Start DATA SECTION

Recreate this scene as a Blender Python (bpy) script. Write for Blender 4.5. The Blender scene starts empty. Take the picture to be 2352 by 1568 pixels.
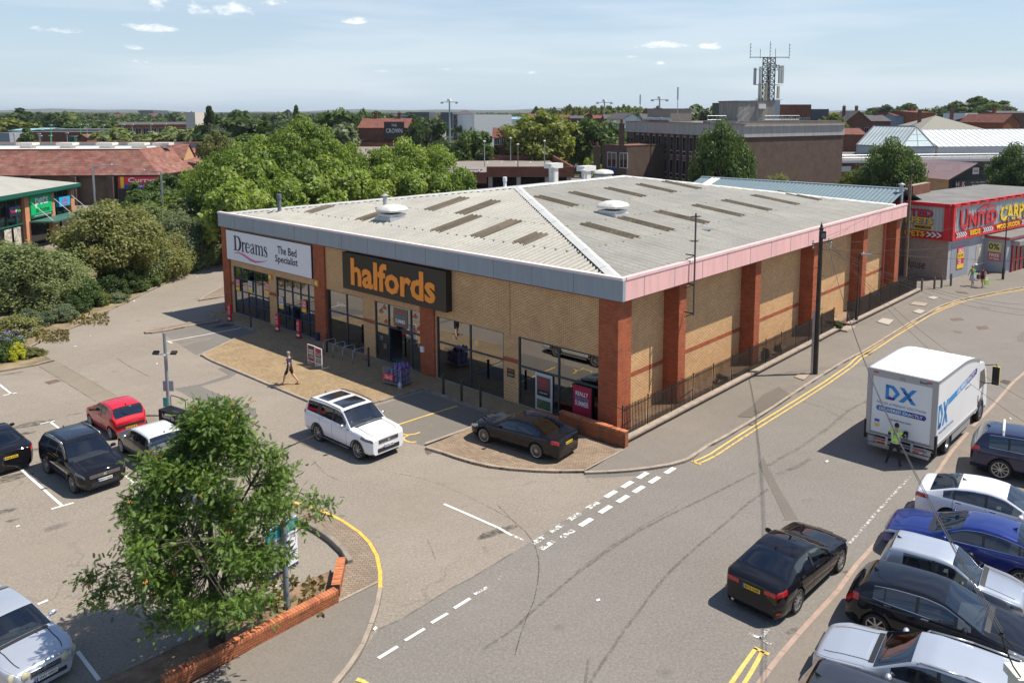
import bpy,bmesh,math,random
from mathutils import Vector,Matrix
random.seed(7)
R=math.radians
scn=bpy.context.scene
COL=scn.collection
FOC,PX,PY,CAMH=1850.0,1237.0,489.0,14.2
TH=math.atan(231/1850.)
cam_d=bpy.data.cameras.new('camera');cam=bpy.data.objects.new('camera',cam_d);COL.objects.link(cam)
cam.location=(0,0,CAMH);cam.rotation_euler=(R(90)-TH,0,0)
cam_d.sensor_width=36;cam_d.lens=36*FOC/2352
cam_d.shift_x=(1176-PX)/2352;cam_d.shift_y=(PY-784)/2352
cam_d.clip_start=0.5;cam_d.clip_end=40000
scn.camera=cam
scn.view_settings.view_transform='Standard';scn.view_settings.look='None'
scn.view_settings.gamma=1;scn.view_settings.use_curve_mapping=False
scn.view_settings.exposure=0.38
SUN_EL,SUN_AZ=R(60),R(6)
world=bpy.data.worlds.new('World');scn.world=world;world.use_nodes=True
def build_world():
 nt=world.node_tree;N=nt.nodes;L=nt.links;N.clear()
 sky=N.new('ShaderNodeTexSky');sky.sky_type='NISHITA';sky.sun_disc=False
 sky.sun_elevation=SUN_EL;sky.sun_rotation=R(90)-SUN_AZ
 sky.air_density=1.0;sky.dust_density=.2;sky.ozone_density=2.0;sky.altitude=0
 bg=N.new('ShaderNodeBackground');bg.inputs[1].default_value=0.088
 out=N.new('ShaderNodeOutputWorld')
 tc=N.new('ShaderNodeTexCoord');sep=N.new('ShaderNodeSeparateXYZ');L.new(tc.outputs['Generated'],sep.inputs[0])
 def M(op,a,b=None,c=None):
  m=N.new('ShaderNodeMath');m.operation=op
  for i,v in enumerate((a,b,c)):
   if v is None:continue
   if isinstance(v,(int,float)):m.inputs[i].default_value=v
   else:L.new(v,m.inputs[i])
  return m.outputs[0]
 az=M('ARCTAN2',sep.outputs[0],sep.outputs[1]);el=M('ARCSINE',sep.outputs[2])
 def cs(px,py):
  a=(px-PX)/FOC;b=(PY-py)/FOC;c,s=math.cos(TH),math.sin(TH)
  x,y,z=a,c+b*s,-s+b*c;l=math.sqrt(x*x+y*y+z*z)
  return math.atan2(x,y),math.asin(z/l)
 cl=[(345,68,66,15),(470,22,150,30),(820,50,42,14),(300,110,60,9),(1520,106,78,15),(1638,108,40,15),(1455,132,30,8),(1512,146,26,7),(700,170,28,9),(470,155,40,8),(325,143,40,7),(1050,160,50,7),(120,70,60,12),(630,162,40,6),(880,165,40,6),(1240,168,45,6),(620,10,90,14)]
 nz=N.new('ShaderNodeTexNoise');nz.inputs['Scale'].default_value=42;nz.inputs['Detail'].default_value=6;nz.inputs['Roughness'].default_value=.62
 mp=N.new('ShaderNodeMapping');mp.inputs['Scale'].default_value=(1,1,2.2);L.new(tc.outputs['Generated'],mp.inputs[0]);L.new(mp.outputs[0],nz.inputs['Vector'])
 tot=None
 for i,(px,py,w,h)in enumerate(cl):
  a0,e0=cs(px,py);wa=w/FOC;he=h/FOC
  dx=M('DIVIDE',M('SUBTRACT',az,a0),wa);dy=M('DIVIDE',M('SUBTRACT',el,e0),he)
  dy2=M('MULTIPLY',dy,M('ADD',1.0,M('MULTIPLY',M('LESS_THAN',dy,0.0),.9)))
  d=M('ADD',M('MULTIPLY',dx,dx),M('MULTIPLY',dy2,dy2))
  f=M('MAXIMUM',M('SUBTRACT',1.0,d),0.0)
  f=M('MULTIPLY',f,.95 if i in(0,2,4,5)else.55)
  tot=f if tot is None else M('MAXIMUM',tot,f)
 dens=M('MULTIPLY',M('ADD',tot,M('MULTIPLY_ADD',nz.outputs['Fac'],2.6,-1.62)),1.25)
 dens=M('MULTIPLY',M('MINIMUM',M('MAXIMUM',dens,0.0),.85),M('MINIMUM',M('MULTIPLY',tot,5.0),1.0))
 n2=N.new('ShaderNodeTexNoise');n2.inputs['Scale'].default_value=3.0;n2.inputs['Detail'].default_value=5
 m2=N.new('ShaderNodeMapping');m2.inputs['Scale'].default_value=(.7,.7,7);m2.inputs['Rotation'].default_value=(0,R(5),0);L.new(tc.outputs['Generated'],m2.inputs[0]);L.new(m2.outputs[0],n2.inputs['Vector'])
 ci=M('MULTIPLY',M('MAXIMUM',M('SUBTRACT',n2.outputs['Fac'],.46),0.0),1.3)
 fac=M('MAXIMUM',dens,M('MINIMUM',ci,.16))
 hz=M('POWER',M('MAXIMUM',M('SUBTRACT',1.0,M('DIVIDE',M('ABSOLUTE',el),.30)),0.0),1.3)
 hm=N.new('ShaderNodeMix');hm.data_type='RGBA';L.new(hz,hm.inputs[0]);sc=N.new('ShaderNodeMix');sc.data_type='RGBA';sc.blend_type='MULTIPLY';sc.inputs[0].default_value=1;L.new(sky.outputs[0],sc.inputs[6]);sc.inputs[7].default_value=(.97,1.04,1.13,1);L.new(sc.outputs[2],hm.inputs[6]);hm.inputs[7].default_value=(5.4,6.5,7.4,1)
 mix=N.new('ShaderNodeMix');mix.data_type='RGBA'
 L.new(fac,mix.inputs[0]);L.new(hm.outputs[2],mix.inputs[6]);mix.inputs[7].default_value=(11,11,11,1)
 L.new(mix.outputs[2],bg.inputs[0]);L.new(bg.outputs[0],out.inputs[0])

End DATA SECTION

JOB:
Leave the images out and output the remaining material exactly as it stands.

ANSWER TO THE TASK:
Recreate this scene as a Blender Python (bpy) script. Write for Blender 4.5. The Blender scene starts empty. Take the picture to be 2352 by 1568 pixels.
import bpy,bmesh,math,random
from mathutils import Vector,Matrix
random.seed(7)
R=math.radians
scn=bpy.context.scene
COL=scn.collection
FOC,PX,PY,CAMH=1850.0,1237.0,489.0,14.2
TH=math.atan(231/1850.)
cam_d=bpy.data.cameras.new('camera');cam=bpy.data.objects.new('camera',cam_d);COL.objects.link(cam)
cam.location=(0,0,CAMH);cam.rotation_euler=(R(90)-TH,0,0)
cam_d.sensor_width=36;cam_d.lens=36*FOC/2352
cam_d.shift_x=(1176-PX)/2352;cam_d.shift_y=(PY-784)/2352
cam_d.clip_start=0.5;cam_d.clip_end=40000
scn.camera=cam
scn.view_settings.view_transform='Standard';scn.view_settings.look='None'
scn.view_settings.gamma=1;scn.view_settings.use_curve_mapping=False
scn.view_settings.exposure=0.38
SUN_EL,SUN_AZ=R(60),R(6)
world=bpy.data.worlds.new('World');scn.world=world;world.use_nodes=True
def build_world():
 nt=world.node_tree;N=nt.nodes;L=nt.links;N.clear()
 sky=N.new('ShaderNodeTexSky');sky.sky_type='NISHITA';sky.sun_disc=False
 sky.sun_elevation=SUN_EL;sky.sun_rotation=R(90)-SUN_AZ
 sky.air_density=1.0;sky.dust_density=.2;sky.ozone_density=2.0;sky.altitude=0
 bg=N.new('ShaderNodeBackground');bg.inputs[1].default_value=0.088
 out=N.new('ShaderNodeOutputWorld')
 tc=N.new('ShaderNodeTexCoord');sep=N.new('ShaderNodeSeparateXYZ');L.new(tc.outputs['Generated'],sep.inputs[0])
 def M(op,a,b=None,c=None):
  m=N.new('ShaderNodeMath');m.operation=op
  for i,v in enumerate((a,b,c)):
   if v is None:continue
   if isinstance(v,(int,float)):m.inputs[i].default_value=v
   else:L.new(v,m.inputs[i])
  return m.outputs[0]
 az=M('ARCTAN2',sep.outputs[0],sep.outputs[1]);el=M('ARCSINE',sep.outputs[2])
 def cs(px,py):
  a=(px-PX)/FOC;b=(PY-py)/FOC;c,s=math.cos(TH),math.sin(TH)
  x,y,z=a,c+b*s,-s+b*c;l=math.sqrt(x*x+y*y+z*z)
  return math.atan2(x,y),math.asin(z/l)
 cl=[(345,68,66,15),(470,22,150,30),(820,50,42,14),(300,110,60,9),(1520,106,78,15),(1638,108,40,15),(1455,132,30,8),(1512,146,26,7),(700,170,28,9),(470,155,40,8),(325,143,40,7),(1050,160,50,7),(120,70,60,12),(630,162,40,6),(880,165,40,6),(1240,168,45,6),(620,10,90,14)]
 nz=N.new('ShaderNodeTexNoise');nz.inputs['Scale'].default_value=42;nz.inputs['Detail'].default_value=6;nz.inputs['Roughness'].default_value=.62
 mp=N.new('ShaderNodeMapping');mp.inputs['Scale'].default_value=(1,1,2.2);L.new(tc.outputs['Generated'],mp.inputs[0]);L.new(mp.outputs[0],nz.inputs['Vector'])
 tot=None
 for i,(px,py,w,h)in enumerate(cl):
  a0,e0=cs(px,py);wa=w/FOC;he=h/FOC
  dx=M('DIVIDE',M('SUBTRACT',az,a0),wa);dy=M('DIVIDE',M('SUBTRACT',el,e0),he)
  dy2=M('MULTIPLY',dy,M('ADD',1.0,M('MULTIPLY',M('LESS_THAN',dy,0.0),.9)))
  d=M('ADD',M('MULTIPLY',dx,dx),M('MULTIPLY',dy2,dy2))
  f=M('MAXIMUM',M('SUBTRACT',1.0,d),0.0)
  f=M('MULTIPLY',f,.95 if i in(0,2,4,5)else.55)
  tot=f if tot is None else M('MAXIMUM',tot,f)
 dens=M('MULTIPLY',M('ADD',tot,M('MULTIPLY_ADD',nz.outputs['Fac'],2.6,-1.62)),1.25)
 dens=M('MULTIPLY',M('MINIMUM',M('MAXIMUM',dens,0.0),.85),M('MINIMUM',M('MULTIPLY',tot,5.0),1.0))
 n2=N.new('ShaderNodeTexNoise');n2.inputs['Scale'].default_value=3.0;n2.inputs['Detail'].default_value=5
 m2=N.new('ShaderNodeMapping');m2.inputs['Scale'].default_value=(.7,.7,7);m2.inputs['Rotation'].default_value=(0,R(5),0);L.new(tc.outputs['Generated'],m2.inputs[0]);L.new(m2.outputs[0],n2.inputs['Vector'])
 ci=M('MULTIPLY',M('MAXIMUM',M('SUBTRACT',n2.outputs['Fac'],.46),0.0),1.3)
 fac=M('MAXIMUM',dens,M('MINIMUM',ci,.16))
 hz=M('POWER',M('MAXIMUM',M('SUBTRACT',1.0,M('DIVIDE',M('ABSOLUTE',el),.30)),0.0),1.3)
 hm=N.new('ShaderNodeMix');hm.data_type='RGBA';L.new(hz,hm.inputs[0]);sc=N.new('ShaderNodeMix');sc.data_type='RGBA';sc.blend_type='MULTIPLY';sc.inputs[0].default_value=1;L.new(sky.outputs[0],sc.inputs[6]);sc.inputs[7].default_value=(.97,1.04,1.13,1);L.new(sc.outputs[2],hm.inputs[6]);hm.inputs[7].default_value=(5.4,6.5,7.4,1)
 mix=N.new('ShaderNodeMix');mix.data_type='RGBA'
 L.new(fac,mix.inputs[0]);L.new(hm.outputs[2],mix.inputs[6]);mix.inputs[7].default_value=(11,11,11,1)
 L.new(mix.outputs[2],bg.inputs[0]);L.new(bg.outputs[0],out.inputs[0])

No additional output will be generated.